Karena ALDFG juga melibatkan nelayan kecil, dalam rekomendasi Bali, pemerintah, NGO dan industri diminta untuk melibatkan nelayan, komunitas nelayan dan pemangku kepentingan terkait untuk menerapkan insentif serta teknologi dengan harga terjangkau untuk mengurangi, menggunakan kembali, menarik atau mendaur ulang ALDFG serta mengembangkan program daur ulang jaring ikan. Tak ketinggalan, pemerintah dan FAO juga diminta untuk mendukung riset-riset terkait ALDFG dan memonitor pelaksanaannya.
Rekomendasi terakhir adalah pemerintah dan organisasi regional diminta untuk mengembangkan standar pelaporan ALDFG. Dan, lembaga International Maritime Oganization (IMO) disarankan untuk mengimplementasikan upaya-upaya penanganan ALDFG yang relevan dengan agenda rencana aksi IMO untuk penanganan sampah plastik laut bekerja sama dengan organisasi dan negara-negara anggota IMO.
Sementara itu, sebanyak duapuluh satu peserta workshop ALDFG mengunjungi Pelabuhan Benoa di Bali, Kamis (11-7-2019). Tujuan kunjungan rombongan yang dipimpin oleh Asisten Deputi Bidang Keamanan dan Ketahanan Maritim Basilio Araujo itu adalah untuk melihat prosedur keamanan kapal perikanan dan jaring ikan yang digunakan.
“Terkait dengan rekomendasi ALDFG yang sudah dihasilkan, kita ingin menunjukkan kepada peserta yang berasal dari berbagai negara tentang jaring yang digunakan di dalam kapal perikanan,” kata Asdep Basilio.
Di awal kunjungan, rombongan diterima oleh Kepala Kantor Kesyahbandaran dan Otoritas Pelabuhan Kelas II Benoa-Bali Agustinus Maun. Kepada peserta, dia menjelaskan berbagai hal seputar standar perizinan kapal, operasional pelabuhan dan navigasi keselamatan pelayaran.
Kunjungan tersebut dilanjutkan ke sektor barat yang merupakan lokasi bersandarnya kapal-kapal perikanan. Para peserta diberikan kesempatan untuk melihat proses loading ikan tangkapan nelayan dari kapal ke mobil pengangkut.

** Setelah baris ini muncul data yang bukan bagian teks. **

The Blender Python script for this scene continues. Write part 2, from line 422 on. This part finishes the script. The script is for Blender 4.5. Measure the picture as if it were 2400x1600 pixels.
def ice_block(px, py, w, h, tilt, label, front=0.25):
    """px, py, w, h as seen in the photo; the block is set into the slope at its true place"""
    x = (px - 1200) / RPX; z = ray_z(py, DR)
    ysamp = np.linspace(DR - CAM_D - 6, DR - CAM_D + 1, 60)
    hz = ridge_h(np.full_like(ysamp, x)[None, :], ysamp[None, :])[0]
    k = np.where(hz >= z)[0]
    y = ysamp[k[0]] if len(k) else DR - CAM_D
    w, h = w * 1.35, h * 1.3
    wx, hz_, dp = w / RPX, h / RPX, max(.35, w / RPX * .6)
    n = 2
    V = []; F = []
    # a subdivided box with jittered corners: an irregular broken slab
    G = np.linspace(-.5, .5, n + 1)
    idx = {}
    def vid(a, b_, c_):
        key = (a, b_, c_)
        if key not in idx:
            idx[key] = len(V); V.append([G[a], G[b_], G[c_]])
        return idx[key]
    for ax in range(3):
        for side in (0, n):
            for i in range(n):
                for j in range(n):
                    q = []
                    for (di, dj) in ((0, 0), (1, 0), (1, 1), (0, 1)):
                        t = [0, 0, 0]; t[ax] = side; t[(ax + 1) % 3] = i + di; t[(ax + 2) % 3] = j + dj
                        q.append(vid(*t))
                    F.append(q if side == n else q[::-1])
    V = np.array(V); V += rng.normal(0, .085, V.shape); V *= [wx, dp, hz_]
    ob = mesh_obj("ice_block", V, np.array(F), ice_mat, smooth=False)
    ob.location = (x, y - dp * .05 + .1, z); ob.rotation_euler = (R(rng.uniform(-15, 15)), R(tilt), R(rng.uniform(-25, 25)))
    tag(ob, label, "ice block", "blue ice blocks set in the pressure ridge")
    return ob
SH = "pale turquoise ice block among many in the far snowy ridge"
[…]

Lalu, masih lokasi yang sama, dari sana mereka diajak melihat kondisi salah satu kapal nelayan yang sedang menunggu terbitnya buku pelaut. Ketua GGGI Ingrid Giske mengaku prihatin dengan peralatan keselamatan yang seharusnya tersedia bagi anak buah kapal. “Saya mengkhawatirkan keselamatan anak buah kapal karena tadi saya tidak lihat ada pelampung dan sekoci penyelamat,” ujarnya usai kunjungan. Dia berharap pemerintah Indonesia dapat lebih tegas menerapkan aturan tentang standar keamanan dan keselamatan kapal perikanan.
Namun disisi lain, dia mengapresiasi alat tangkap berupa gill net (jaring insang) yang telah dikelola dengan baik di dalam kapal nelayan tersebut. “Saya lihat sudah dilipat dengan rapi, tidak berserakan, hanya saja pemerintah perlu segera menerapkan standar penanda jaring yang lebih ramah lingkungan untuk mencegah ALDFG,” pungkas Giske.